Topeka — The owner of three Topeka adult entertainment businesses says if the Kansas Legislature approves a bill restricting strip clubs and other similar establishments, he would likely go out of business.

The measure would put new restrictions on the locations of adult businesses including adult video and related stores that sell adult sex products. It has already passed the House and is scheduled for debate Wednesday in the Senate.

John Samples, who owns Club Orleans, Baby Dolls and the VIP Lounge in Shawnee County, tells the Topeka Capital-Journal that the regulations would force him to close his businesses.

“They claim it’s not a killer bill, but it is,” Samples said. “That’s the whole point.”

The bill would prohibit strip clubs, adult stores and other sexually oriented businesses from locating within 1,000 feet of schools, libraries, public parks, licensed day-care centers and houses of worship.

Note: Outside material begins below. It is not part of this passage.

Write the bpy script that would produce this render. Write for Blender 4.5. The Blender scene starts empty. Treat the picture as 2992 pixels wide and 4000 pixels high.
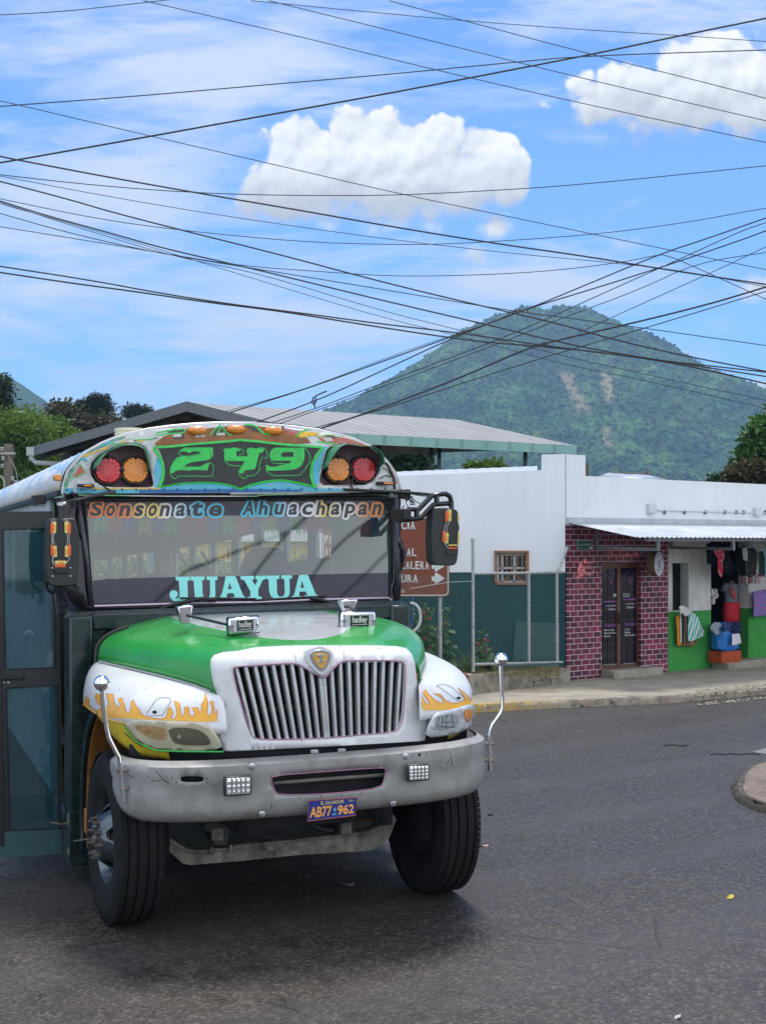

Sexually oriented businesses would have to close from midnight to 6 a.m. Nudity would be outlawed, and dancers could be seminude but would have to remain at least 6 feet away from patrons.

Some critics of the bill said the measure would shut down such businesses and put at least 2,500 Kansans out of work.

The new regulations would take effect in any city or county where the businesses aren’t already regulated. Topeka and Shawnee County currently have no such restrictions.

Legislators said the bill is an effort to police communities by restricting these businesses which often attract crime, drugs and other illegal activities. A state law is being sought to help municipalities that lack the means to regulate the businesses through local ordinances.

“There are hundreds of cities and counties out there that have not passed regulations. They don’t have the number of lawyers it takes to get those put in,” said Sen. Tim Huelskamp, a Fowler Republican.

Topeka Police Chief Ron Miller said the bill, though not prohibiting sexually oriented businesses, would help his staff secondary effects of prostitution, drug dealing, human trafficking, money laundering, extortion and, possibly, the influence of organized crime.

“The state regulates smoking,” Miller said. “The state regulates alcohol consumption and sales. The state regulates banks and financial institutions. But there is no regulation of sexually oriented businesses? Kansas law enforcement believes there should be.”

Samples argues no study has been conducted to validate the claims that adult businesses are ruining Kansas communities. He said the bill would likely face litigation challenging its constitutionality.

“The Legislature hasn’t done the due diligence,” he said. “Let’s take a legitimate look at this and react to the facts in Kansas.”